- _DIRECTION_
Write the data out again in full, with no departure from the original.

- _DATA SEGMENT_
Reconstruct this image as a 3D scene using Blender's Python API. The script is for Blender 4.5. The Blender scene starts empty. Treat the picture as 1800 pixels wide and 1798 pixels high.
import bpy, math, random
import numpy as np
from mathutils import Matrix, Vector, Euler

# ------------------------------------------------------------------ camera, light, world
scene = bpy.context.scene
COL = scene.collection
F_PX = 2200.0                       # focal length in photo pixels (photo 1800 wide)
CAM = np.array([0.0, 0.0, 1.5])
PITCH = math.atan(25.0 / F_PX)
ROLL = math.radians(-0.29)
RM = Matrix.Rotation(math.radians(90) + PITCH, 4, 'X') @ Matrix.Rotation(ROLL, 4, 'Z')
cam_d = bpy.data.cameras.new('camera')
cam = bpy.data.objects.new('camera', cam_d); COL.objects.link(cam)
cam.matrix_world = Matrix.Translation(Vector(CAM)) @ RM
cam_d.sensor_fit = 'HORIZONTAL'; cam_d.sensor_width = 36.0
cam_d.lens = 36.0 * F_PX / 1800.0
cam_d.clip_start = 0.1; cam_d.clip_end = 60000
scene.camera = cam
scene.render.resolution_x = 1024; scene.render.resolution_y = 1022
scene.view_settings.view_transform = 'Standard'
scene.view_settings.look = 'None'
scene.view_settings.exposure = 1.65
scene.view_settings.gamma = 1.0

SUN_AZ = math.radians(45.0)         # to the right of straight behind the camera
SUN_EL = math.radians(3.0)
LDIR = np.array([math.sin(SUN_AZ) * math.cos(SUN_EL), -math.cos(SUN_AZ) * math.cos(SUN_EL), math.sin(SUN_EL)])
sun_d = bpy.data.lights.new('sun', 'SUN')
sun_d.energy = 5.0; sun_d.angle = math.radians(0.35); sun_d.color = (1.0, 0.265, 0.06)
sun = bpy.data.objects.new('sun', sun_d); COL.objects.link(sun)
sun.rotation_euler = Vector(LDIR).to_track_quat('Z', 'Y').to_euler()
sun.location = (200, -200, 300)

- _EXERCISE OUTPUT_
Reconstruct this image as a 3D scene using Blender's Python API. The script is for Blender 4.5. The Blender scene starts empty. Treat the picture as 1800 pixels wide and 1798 pixels high.
import bpy, math, random
import numpy as np
from mathutils import Matrix, Vector, Euler

# ------------------------------------------------------------------ camera, light, world
scene = bpy.context.scene
COL = scene.collection
F_PX = 2200.0                       # focal length in photo pixels (photo 1800 wide)
CAM = np.array([0.0, 0.0, 1.5])
PITCH = math.atan(25.0 / F_PX)
ROLL = math.radians(-0.29)
RM = Matrix.Rotation(math.radians(90) + PITCH, 4, 'X') @ Matrix.Rotation(ROLL, 4, 'Z')
cam_d = bpy.data.cameras.new('camera')
cam = bpy.data.objects.new('camera', cam_d); COL.objects.link(cam)
cam.matrix_world = Matrix.Translation(Vector(CAM)) @ RM
cam_d.sensor_fit = 'HORIZONTAL'; cam_d.sensor_width = 36.0
cam_d.lens = 36.0 * F_PX / 1800.0
cam_d.clip_start = 0.1; cam_d.clip_end = 60000
scene.camera = cam
scene.render.resolution_x = 1024; scene.render.resolution_y = 1022
scene.view_settings.view_transform = 'Standard'
scene.view_settings.look = 'None'
scene.view_settings.exposure = 1.65
scene.view_settings.gamma = 1.0

SUN_AZ = math.radians(45.0)         # to the right of straight behind the camera
SUN_EL = math.radians(3.0)
LDIR = np.array([math.sin(SUN_AZ) * math.cos(SUN_EL), -math.cos(SUN_AZ) * math.cos(SUN_EL), math.sin(SUN_EL)])
sun_d = bpy.data.lights.new('sun', 'SUN')
sun_d.energy = 5.0; sun_d.angle = math.radians(0.35); sun_d.color = (1.0, 0.265, 0.06)
sun = bpy.data.objects.new('sun', sun_d); COL.objects.link(sun)
sun.rotation_euler = Vector(LDIR).to_track_quat('Z', 'Y').to_euler()
sun.location = (200, -200, 300)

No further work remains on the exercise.